Чтобы оценить эту заслугу, стоит вспомнить, как писали современники Лессинга, даже такие известности, как Вилланд, называвший, например, белье «по-немецки» Linge, употреблявший такие французско-немецкие слова, как Lizenz, Edukation, Aemulation. (См. Literaturbriefe Лессинга, 14 Brief).

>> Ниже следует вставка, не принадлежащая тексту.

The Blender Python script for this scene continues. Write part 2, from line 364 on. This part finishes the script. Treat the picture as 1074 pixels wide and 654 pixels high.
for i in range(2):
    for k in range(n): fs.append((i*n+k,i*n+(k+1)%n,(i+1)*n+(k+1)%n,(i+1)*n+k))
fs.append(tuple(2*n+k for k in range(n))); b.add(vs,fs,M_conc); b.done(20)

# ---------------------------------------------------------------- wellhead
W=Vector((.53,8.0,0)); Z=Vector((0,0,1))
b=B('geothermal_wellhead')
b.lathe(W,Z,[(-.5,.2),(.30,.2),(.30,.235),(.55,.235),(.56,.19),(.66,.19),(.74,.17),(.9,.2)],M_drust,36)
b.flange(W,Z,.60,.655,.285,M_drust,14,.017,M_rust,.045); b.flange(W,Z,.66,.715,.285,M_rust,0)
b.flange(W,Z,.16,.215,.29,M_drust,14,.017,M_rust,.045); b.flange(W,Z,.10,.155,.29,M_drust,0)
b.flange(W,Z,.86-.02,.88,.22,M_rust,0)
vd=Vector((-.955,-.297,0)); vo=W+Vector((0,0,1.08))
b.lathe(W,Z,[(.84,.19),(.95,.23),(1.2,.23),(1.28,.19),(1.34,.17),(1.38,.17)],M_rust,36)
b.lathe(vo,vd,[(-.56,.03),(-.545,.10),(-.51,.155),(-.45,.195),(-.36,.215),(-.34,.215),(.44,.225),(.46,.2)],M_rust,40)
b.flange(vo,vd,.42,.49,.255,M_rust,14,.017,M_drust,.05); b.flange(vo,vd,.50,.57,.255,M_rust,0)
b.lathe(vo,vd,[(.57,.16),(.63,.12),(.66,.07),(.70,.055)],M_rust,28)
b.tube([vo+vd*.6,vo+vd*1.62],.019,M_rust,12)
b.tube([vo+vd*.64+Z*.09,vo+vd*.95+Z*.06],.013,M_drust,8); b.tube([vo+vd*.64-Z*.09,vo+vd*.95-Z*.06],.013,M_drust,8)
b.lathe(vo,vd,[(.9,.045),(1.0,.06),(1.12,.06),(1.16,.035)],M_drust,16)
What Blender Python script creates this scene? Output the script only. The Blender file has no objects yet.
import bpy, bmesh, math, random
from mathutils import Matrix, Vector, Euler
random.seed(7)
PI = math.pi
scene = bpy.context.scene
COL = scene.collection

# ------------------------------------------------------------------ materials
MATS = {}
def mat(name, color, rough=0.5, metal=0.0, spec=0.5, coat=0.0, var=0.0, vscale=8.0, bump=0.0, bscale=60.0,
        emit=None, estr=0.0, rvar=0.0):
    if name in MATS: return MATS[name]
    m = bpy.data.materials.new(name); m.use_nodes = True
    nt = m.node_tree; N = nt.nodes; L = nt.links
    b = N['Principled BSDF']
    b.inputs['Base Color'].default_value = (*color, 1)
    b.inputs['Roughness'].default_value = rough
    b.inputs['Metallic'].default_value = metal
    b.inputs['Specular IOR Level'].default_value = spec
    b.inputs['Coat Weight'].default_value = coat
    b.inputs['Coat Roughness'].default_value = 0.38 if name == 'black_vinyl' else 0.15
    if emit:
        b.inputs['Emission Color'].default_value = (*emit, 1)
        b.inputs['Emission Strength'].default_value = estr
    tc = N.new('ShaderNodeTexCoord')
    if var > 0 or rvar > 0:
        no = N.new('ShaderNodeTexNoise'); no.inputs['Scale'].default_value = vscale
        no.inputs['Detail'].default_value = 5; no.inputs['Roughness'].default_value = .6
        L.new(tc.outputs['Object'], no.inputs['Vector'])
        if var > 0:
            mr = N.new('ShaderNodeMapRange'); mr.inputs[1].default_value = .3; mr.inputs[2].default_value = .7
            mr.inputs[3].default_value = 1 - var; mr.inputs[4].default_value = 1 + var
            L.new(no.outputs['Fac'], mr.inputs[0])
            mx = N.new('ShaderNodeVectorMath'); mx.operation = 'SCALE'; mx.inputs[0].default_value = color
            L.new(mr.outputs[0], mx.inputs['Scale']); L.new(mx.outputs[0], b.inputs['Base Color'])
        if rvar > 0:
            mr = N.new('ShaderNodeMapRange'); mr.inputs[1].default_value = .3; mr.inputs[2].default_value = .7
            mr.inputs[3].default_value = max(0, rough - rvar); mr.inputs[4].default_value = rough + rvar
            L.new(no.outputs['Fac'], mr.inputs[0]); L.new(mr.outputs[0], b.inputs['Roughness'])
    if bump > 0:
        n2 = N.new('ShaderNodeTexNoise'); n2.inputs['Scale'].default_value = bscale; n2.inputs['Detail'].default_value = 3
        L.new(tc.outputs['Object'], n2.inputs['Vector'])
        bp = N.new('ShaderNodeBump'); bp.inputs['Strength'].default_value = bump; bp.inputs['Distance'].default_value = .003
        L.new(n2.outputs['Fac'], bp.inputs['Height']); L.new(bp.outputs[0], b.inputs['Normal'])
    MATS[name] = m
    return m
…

Но величайшею заслугою Лессинга останутся, без сомнения, те философские, нравственные и эстетические принципы, которые положены в основу всех его произведений – как критических, так и поэтических. Усовершенствовав и развив начала, заимствованные у древних греков, у английских и частью французских писателей, опираясь на Аристотеля и на Шекспира, исходя из отрицательного отношения к французскому псевдоклассицизму и во многом примыкая к Дидро, Лессинг в эпоху зрелости своего таланта шел путем совершенно самостоятельным, не щадя общепризнанных авторитетов и не страшась общественного мнения. Не будучи ни скептиком, ни вольнодумцем во вкусе тогдашних французских и офранцуженных придворных, Лессинг ставил выше всего свободу мысли и силу разума. В вопросе о религиозной терпимости он смело шел по следам Локка, Лейбница и Вольфа и, не будучи философом по призванию, значительно расчистил путь для критической философии Канта. Как драматург он не только сделал невозможным возвращение к временам Готтшеда, но и был прямым предшественником Шиллера и Гёте. Как критик он один из первых вполне оценил значение Шекспира и нанес жестокий удар ходульной риторике и условным поэтическим красотам лжеклассической эпохи.

Все это дает Лессингу право считаться реформатором, повлиявшим на развитие не одной немецкой литературы, но и на умственное и нравственное развитие всего человечества.